Seguidamente, sobretudo quando algum comentarista quer fazer alguma crítica negativa sobre o seu trabalho como treinador, Renato Portaluppi é chamado de o maior ídolo da história do Grêmio. Usam essa deferência para separar a sua importância como personagem do passado do clube do seu desempenho no presente.
Sempre que ouço esse elogio, fico tentado a dizer que há vários ídolos na história do Grêmio e nomear um como o maior não é tarefa tão simples. Quando o jornalista Adolfo Bloch foi entrevistar uma vez o poeta Carlos Drummond de Andrade, iniciou a conversa dizendo que estávamos diante do maior poeta brasileiro. Drummond perguntou se Bloch tinha trazido a fita métrica. Para o poeta mineiro, não tinha esse negócio de maior ou menor. Era impossível medir. Havia vários poetas de que gostava e cada um com suas qualidades e, mais do isso, com suas diferenças.
No futebol, é possível fazer um ranking objetivo. Talvez na poesia também se possa, contando o número de prêmios, o peso de uma outra distinção, a recepção crítica, mas, mesmo assim, as opiniões a partir de um determinado ponto começam a se dividir. Quem valoriza um tipo de realização elege um autor que se alinhe com essa sua visão estética. Quem valoriza outro aspecto prefere um outro.
Na objetividade do desempenho futebolístico, Renato foi campeão, como jogador pelo Grêmio, da Libertadores e do Mundial. Como treinador, também do tricolor gaúcho, conquistou a Copa do Brasil, a Libertadores, a Recopa Sul-americana, quatro campeonatos gaúchos de duas recopas gaúchas. É o treinador com mais jogos no comando do Grêmio.
De fato, somando sua atuação como jogador e treinador, ele se torna imbatível, pois o peso das conquistas, com um mundial e duas libertadores, torna o ídolo símbolo dos maiores triunfos do clube.
Mas há várias outras conquistas sem Renato, como a Libertadores com o Felipão, os títulos do campeonato brasileiro, um com Felipão e outro com Ênio Andrade como técnicos, as quatro outras Copas do Brasil, treinadas por Cláudio Duarte, Tite, Felipão e Evaristo de Macedo. Sem falar nos tantos títulos do Gauchão ao longo da história de cento e vinte anos do clube.

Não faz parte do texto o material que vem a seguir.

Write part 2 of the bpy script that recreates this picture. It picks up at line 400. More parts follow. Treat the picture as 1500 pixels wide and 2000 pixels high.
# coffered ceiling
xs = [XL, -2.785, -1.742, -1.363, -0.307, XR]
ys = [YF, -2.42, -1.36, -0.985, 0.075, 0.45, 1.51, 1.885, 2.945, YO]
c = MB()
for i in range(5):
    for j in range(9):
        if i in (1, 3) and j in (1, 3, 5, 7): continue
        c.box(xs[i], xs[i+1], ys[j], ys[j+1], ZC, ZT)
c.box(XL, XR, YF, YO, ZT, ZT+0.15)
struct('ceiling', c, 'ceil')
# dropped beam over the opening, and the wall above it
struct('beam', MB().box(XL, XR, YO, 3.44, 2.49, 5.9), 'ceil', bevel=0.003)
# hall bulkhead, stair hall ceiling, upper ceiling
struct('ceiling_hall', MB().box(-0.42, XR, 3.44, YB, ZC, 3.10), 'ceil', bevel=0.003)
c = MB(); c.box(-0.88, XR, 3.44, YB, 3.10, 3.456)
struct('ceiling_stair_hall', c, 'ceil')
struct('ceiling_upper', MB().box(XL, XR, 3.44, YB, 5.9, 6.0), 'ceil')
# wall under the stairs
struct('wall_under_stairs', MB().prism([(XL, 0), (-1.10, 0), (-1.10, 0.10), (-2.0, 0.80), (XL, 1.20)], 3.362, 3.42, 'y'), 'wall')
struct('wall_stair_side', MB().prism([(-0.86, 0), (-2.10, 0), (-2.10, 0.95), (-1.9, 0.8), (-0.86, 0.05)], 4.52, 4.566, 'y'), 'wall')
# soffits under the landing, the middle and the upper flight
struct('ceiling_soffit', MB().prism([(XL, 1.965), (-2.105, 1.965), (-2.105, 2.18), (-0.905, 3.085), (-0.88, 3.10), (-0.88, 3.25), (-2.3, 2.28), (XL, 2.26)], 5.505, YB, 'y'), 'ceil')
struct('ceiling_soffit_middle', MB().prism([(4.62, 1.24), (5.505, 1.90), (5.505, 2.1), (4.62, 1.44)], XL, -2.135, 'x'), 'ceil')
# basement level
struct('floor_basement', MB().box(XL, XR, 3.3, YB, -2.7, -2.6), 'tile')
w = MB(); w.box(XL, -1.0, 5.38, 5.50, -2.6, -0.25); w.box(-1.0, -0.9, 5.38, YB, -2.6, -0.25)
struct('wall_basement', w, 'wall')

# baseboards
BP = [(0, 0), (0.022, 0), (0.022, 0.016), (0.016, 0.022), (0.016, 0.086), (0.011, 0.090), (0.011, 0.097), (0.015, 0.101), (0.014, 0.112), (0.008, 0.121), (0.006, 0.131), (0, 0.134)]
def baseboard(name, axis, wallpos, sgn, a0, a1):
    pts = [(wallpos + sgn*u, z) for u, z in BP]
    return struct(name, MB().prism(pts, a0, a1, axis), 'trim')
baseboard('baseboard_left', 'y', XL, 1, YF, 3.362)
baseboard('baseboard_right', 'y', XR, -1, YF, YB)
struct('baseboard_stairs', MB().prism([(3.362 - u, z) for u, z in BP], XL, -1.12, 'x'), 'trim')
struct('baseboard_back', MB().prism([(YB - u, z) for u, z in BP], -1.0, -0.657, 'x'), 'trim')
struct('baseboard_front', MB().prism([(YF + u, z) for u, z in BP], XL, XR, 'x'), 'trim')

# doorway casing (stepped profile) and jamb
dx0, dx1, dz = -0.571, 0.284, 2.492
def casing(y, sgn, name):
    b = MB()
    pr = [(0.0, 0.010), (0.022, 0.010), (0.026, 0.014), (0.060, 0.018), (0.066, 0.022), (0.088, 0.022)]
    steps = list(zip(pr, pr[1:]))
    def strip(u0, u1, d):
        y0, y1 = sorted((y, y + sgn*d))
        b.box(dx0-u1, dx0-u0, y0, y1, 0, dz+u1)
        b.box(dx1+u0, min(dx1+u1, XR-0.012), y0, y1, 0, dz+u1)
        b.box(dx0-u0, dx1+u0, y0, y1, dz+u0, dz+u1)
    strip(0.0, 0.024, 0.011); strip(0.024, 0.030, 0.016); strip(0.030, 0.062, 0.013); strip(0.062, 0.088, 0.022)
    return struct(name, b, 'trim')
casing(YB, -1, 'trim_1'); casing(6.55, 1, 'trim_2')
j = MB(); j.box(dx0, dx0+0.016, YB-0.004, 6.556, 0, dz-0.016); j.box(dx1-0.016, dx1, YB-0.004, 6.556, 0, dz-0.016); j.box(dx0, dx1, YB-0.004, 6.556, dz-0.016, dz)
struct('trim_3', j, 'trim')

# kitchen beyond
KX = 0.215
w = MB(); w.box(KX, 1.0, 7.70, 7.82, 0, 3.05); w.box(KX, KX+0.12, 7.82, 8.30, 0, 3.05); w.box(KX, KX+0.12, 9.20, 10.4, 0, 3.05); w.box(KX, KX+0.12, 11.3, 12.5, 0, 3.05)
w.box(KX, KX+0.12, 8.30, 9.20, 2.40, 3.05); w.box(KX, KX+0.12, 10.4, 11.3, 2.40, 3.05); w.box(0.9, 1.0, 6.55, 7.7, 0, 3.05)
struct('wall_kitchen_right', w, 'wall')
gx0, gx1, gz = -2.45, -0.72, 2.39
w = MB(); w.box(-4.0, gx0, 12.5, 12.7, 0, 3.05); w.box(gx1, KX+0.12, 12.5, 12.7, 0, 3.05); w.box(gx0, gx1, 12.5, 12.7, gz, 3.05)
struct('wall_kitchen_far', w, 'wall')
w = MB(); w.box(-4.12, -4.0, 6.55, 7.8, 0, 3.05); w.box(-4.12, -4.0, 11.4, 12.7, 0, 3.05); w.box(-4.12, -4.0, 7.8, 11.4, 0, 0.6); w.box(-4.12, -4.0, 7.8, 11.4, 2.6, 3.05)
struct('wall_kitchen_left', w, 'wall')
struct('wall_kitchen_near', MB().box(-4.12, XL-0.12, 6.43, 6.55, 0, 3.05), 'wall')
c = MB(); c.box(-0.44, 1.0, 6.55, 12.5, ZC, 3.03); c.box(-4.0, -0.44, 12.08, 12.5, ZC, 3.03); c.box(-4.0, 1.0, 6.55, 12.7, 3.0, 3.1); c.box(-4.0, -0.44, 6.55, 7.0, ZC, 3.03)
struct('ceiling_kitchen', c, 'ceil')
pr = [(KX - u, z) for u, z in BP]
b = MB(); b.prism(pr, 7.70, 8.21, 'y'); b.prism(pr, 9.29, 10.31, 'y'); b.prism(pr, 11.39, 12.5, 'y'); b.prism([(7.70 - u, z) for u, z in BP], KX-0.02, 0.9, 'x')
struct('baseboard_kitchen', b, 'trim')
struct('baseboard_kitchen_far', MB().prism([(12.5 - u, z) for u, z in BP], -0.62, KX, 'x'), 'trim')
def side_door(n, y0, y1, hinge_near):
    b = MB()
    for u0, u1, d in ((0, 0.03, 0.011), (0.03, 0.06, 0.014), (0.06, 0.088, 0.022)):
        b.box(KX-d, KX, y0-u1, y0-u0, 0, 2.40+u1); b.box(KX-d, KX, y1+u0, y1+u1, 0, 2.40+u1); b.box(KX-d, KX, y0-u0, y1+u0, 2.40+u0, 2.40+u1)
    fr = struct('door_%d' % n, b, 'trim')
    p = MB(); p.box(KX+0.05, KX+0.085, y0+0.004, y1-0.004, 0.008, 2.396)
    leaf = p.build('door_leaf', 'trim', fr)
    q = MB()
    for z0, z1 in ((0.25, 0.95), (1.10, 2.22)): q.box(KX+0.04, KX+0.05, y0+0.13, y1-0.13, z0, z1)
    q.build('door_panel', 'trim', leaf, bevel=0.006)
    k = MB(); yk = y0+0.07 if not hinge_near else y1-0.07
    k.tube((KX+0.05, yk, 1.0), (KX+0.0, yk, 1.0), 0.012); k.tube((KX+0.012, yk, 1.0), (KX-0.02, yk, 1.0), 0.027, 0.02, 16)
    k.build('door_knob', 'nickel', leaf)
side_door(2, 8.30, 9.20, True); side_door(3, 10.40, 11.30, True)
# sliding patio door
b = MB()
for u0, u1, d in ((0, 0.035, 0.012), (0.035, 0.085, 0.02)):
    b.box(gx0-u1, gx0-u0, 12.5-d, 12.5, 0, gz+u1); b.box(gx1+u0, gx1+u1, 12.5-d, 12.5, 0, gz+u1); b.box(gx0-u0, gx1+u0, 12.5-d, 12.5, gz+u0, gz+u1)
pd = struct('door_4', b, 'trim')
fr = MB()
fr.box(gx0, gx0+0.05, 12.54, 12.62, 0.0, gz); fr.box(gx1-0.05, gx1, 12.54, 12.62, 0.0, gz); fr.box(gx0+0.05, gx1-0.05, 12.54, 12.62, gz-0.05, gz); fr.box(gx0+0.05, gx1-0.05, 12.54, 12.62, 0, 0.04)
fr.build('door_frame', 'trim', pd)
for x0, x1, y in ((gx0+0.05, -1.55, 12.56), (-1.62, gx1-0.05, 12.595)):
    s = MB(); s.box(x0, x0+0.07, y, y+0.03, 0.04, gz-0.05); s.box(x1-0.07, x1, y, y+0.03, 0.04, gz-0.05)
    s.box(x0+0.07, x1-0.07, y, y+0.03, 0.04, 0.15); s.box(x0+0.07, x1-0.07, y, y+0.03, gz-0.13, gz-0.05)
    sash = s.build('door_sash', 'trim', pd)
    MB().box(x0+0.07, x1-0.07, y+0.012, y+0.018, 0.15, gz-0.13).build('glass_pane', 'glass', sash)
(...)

De minha parte, e creio que isso valha para outras pessoas, há uma dimensão afetiva. Os meus maiores ídolos do Grêmio são os jogadores do time campeão gaúcho de 1977. Do ponto de vista afetivo, o impacto se deve a ter sido a primeira taça que vi o tricolor erguer. E eu já estava com quatorze anos! O Inter era octacampeão gaúcho. Ou seja, desde os meus seis anos o Grêmio não ganhava. Como se não bastasse, o Inter era bicampeão brasileiro, com um time que tinha Falcão, Carpegiani, Batista, Dario, Valdomiro…
Em 77, derrotamos essa máquina colorada. O técnico: Telê Santana, o mesmo da seleção brasileira de 82, a mais cultuada depois da de 70, mesmo sem ganhar o título da Copa do Mundo. Os jogadores do tricolor: Corbo, Eurico, Oberdan, Ancheta, Ladinho, Vitor Hugo, Yura, Tadeu Ricci, Tarciso, André e Éder. Jogava com aquela consciência tática dos times do Telê, bola de pé em pé, com uma mecânica de jogo que deixava o adversário em apuros. Dava gosto de assistir.
Quem é mais velho ou mais moço do que eu deve ter seu time do Grêmio, ou do clube para o qual torce, com os jogadores e técnicos que são, afetivamente, seus maiores ídolos. Essa fita métrica, para usar a expressão do Drummond, é pessoal e intransferível.